Contemplemos as cartas
geográficas e veremos que Bertolínia é uma freguesia, hoje município distinto
de Jerumenha e defronte a Nova Iorque, nova, filha das injunções do alagamento
da Boa Esperança. Nova Iorque? Um notável quase bairro de Pastos Bons – com
todo respeito!
O recipiendário desta noite vem
para muito contribuir com estudos relevantes tão ainda faltos nos municípios da
mesorregião médio parnaibana, a zona leste-sul do Maranhão e também o valongo gurgueiano. Será um grande acadêmico,
sucedendo a outro dedicado filho do sul piauiense, Herculano Morais, filho,
cujo nome está entre os fundadores desta casa, em 2005.

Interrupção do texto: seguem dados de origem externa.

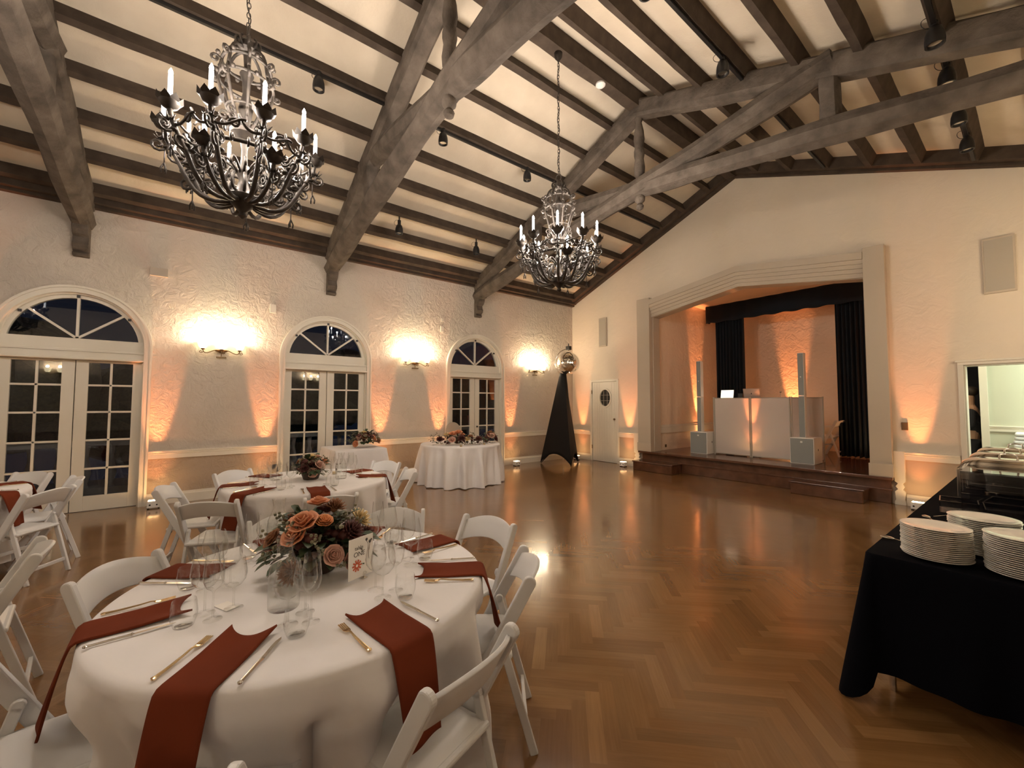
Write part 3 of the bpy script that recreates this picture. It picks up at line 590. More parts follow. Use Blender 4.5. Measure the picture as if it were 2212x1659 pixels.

Reginaldo Miranda da Silva é
bertolinense, já se disse. Feitos os estudos primários no ardor do berço
nativo, ainda adolescente, foi estudar em Teresina, a bela cidade verde, como
lhe chamou o escritor Coelho Neto.
Este não é o primeiro sodalício
acadêmico que o confrade Reginaldo integra. Ele é o quarto e atual ocupante da
Cadeira 27 da Academia Piauiense de Letras, entidade que presidiu com destacado
êxito. Historiador, contista e cronista. Antes graduara-se em Direito, pela
Universidade Federal do Piauí (1988), logo a seguir estabelecendo-se com
escritório de advocacia. Na vida pública, foi vice-prefeito em sua terra natal.
As obras que escreveu e publicou são muitas, entre as quais, Bertolínia:
história, meio e homens (1983); Cronologia histórica do município de
Regeneração (2002); São Gonçalo da Regeneração, Aldeamento dos Acoroás (2003).
Recentemente, pela APL, publicou, Piauienses Notáveis, robusto livro que
perfila figuras que marcam a história brasileira em chão do Piauí e arredores.
A Academia de Pastos Bons se
alegra grandemente ao receber o novo ocupante da Cadeira 9.
Integre-se, caro recipiendário, no
berço afável dos Pastos Bons, que você já conhece, de ver in loco, e sobretudo
de nele imergir pelos vários relatos e outras memórias que sobre essa projeção
histórica do Piauí foram assentados.
Em sua homenagem e vincando este
rito de chegada, inscrevo aqui uma passagem de Dom Frei Manuel da Cruz, que foi
o instituidor da freguesia de São Bento em Paróquia, no distante ano de 1741, e
que também é autor da primeira notícia dada sobre o lugar “capital” das
imensidões, então, ainda incertas, do sertão dos “pastos bons”. Disse ele, o
primeiro bispo que pisou os pés no sul do Maranhão, em longa Visita Pastoral
feita entre agosto de 1742 e janeiro de 1744 :
“[saindo de Parnaguá, que é a
estrada real dos sertões deste bispado...]. Desta paragem em que se ajuntam
estes dois rios [Parnaíba e Balsas] quatro dias de jornada pela [ribeira da]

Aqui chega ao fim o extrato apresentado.